Proceedings | Finance area | Year 2012
 

Ambiguity attitudes and portfolio choice: Evidence from a large representative survey

by Stephen G. Dimmock; Roy Kouwenberg; Peter P. Wakker
  
  2012 Netspar International Pension Workshop in Amsterdam, the Netherlands Jan. 2012

Abstract

Using a traditional Ellsberg urn, we measure ambiguity attitudes in a large representative survey and investigate their effects on households' portfolio decisions, in particular the decision to participate in the stock market. Tractably measuring ambiguity attitudes of the general public is made possible by a simplification of the recently introduced source method. Besides the widely studied ambiguity aversion, we find a(mbiguity generated likelihood) insensitivity, a new component of ambiguity attitudes recently found in laboratory studies, and now confirmed in a representative sample.
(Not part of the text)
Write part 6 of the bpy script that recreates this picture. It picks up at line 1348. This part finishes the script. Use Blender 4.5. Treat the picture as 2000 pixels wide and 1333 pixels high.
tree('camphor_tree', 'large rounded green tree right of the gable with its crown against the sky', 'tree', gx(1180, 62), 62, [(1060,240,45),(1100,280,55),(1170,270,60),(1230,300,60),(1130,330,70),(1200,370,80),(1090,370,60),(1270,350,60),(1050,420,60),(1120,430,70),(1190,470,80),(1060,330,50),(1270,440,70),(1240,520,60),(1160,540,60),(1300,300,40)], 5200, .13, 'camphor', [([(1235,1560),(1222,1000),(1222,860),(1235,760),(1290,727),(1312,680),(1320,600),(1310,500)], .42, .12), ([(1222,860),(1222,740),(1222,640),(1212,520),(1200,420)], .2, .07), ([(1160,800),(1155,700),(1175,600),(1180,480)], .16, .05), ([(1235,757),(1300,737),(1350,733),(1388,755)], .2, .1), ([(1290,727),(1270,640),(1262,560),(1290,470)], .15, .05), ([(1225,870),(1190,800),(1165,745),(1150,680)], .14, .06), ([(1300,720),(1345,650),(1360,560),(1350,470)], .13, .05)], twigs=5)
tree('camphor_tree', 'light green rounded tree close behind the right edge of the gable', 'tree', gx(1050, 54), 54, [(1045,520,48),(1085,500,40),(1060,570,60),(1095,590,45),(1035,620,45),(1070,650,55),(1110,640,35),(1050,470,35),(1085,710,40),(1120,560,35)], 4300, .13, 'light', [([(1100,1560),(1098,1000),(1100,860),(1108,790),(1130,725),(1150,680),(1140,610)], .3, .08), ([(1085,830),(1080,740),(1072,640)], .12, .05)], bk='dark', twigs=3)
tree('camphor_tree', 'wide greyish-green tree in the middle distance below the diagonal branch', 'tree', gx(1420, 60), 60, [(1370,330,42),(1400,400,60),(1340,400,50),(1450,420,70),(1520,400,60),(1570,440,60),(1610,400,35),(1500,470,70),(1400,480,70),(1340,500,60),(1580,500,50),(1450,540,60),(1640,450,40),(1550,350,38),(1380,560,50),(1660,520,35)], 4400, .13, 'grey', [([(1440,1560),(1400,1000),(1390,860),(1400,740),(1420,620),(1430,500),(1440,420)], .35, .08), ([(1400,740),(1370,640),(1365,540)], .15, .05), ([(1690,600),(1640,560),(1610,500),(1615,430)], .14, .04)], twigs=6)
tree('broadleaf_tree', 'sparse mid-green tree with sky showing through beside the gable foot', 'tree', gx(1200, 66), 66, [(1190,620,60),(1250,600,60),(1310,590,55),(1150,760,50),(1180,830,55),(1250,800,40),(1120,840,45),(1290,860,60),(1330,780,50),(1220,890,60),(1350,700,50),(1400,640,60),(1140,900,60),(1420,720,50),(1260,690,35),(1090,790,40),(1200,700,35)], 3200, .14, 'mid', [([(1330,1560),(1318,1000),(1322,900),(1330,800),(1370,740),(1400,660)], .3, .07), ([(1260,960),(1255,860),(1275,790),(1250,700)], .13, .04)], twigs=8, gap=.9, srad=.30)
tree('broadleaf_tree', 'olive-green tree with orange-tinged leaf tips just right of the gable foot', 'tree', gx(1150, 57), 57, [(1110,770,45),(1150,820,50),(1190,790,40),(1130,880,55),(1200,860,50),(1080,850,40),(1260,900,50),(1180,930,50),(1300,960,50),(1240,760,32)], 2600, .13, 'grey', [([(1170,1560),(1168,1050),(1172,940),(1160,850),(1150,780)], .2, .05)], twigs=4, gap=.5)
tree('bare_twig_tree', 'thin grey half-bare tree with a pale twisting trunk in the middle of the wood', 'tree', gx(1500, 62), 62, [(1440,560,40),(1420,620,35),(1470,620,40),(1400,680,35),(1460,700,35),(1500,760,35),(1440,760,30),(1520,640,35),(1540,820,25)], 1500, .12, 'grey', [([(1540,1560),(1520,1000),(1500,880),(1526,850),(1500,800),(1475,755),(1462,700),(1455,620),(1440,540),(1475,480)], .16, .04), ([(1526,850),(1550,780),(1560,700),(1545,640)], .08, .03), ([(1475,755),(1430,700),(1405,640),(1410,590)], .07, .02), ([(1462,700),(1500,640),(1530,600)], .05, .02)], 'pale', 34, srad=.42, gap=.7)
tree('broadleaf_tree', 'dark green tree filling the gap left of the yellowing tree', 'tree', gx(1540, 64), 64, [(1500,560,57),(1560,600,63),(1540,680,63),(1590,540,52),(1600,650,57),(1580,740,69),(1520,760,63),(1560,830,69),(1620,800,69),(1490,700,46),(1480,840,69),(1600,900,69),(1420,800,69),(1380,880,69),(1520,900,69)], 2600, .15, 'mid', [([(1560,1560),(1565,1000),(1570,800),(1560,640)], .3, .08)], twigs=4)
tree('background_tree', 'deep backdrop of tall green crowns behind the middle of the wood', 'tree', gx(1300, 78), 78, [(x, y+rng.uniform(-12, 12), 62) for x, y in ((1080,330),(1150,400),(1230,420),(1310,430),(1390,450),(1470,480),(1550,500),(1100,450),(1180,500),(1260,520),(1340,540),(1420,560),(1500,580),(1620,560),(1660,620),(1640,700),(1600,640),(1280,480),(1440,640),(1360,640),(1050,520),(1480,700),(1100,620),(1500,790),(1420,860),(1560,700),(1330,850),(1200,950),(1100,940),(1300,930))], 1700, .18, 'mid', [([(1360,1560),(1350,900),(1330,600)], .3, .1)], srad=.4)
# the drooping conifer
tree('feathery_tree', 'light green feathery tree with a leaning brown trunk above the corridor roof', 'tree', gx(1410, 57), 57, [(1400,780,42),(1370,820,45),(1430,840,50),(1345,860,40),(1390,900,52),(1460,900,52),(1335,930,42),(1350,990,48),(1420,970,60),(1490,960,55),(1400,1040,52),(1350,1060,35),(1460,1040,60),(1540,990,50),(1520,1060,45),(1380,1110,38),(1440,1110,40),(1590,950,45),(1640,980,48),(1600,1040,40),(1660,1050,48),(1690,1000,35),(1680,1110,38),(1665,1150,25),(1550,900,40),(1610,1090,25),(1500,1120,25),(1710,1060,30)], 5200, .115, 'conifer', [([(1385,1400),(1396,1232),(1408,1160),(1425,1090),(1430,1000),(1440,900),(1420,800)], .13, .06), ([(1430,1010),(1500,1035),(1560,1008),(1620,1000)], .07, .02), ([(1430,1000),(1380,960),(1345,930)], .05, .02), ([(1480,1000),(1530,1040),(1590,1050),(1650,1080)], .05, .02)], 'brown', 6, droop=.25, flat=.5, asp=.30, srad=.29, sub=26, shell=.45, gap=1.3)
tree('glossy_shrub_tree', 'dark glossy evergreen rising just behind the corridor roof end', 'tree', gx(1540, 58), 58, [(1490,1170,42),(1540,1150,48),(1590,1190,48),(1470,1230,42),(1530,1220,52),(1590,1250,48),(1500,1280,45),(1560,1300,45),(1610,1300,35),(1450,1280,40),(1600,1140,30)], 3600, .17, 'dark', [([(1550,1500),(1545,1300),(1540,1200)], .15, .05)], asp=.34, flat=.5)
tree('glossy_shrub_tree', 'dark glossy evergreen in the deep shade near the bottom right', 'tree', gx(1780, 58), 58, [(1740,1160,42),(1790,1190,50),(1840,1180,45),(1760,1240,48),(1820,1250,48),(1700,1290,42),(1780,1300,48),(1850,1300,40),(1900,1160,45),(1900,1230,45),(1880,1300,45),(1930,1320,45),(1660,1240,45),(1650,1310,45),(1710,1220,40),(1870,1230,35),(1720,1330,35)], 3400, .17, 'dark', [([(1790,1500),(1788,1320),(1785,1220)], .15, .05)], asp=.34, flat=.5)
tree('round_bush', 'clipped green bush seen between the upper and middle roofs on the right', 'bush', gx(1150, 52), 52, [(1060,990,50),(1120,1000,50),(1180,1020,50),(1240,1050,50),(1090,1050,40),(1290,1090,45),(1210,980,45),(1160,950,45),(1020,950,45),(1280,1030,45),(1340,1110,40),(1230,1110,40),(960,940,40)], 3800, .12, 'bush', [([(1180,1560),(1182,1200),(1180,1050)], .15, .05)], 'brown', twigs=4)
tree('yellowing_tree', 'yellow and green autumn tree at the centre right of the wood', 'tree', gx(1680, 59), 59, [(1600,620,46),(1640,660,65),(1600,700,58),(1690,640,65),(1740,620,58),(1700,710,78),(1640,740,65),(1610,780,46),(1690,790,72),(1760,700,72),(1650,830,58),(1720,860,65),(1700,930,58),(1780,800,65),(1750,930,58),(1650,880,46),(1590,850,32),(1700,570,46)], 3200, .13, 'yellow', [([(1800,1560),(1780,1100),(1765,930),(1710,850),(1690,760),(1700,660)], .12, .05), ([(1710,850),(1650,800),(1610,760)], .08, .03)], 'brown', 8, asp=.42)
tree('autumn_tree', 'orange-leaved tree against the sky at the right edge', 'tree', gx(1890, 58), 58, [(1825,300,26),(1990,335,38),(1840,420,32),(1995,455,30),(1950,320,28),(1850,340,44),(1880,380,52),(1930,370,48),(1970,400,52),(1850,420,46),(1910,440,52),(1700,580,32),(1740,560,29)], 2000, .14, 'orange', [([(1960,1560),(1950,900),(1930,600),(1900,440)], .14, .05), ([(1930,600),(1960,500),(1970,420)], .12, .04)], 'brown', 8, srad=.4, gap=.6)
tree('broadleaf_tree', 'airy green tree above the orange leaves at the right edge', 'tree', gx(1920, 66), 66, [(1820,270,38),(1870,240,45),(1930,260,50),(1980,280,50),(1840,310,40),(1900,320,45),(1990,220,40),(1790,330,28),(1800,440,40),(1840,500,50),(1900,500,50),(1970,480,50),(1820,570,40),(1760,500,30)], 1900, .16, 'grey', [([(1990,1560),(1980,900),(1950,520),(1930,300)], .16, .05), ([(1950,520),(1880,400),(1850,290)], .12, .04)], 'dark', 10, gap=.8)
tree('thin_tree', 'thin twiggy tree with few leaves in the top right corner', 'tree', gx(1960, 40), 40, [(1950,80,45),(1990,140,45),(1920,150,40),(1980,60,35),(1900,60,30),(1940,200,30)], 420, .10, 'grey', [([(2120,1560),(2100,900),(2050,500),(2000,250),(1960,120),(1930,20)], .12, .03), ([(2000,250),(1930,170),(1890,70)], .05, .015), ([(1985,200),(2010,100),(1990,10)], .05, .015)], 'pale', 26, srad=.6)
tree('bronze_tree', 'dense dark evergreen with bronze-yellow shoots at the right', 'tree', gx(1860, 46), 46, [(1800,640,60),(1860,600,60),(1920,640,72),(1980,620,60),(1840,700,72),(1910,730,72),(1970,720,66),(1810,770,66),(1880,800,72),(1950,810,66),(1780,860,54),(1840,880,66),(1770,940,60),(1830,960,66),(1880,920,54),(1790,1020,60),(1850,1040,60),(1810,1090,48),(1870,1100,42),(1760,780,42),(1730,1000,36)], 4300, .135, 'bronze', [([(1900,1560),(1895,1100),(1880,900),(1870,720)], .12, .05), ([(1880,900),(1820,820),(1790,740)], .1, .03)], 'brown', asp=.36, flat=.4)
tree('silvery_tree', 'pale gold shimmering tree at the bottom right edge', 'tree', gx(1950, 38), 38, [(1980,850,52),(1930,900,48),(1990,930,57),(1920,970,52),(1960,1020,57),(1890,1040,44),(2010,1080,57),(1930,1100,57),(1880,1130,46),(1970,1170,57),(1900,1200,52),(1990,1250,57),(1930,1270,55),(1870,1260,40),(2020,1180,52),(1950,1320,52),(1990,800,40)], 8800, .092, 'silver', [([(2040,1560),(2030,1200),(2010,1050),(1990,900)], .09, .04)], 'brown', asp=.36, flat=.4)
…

A-insensitivity means that people do not sufficiently discriminate between different levels of likelihood. Contrary to prior expectation, ambiguity aversion is not associated with stock market participation, posing a challenge to modern ambiguity theories. A-insensitivity is negatively associated with stock market participation and with private business ownership. Using prospect theory and simulations, we explain our findings by loss aversion and reference dependence in ambiguity, factors that cannot be measured using traditional Ellsberg urns. Our study shows the importance of these factors for studying stock market participation and, more generally, for studying decisions that involve possible losses.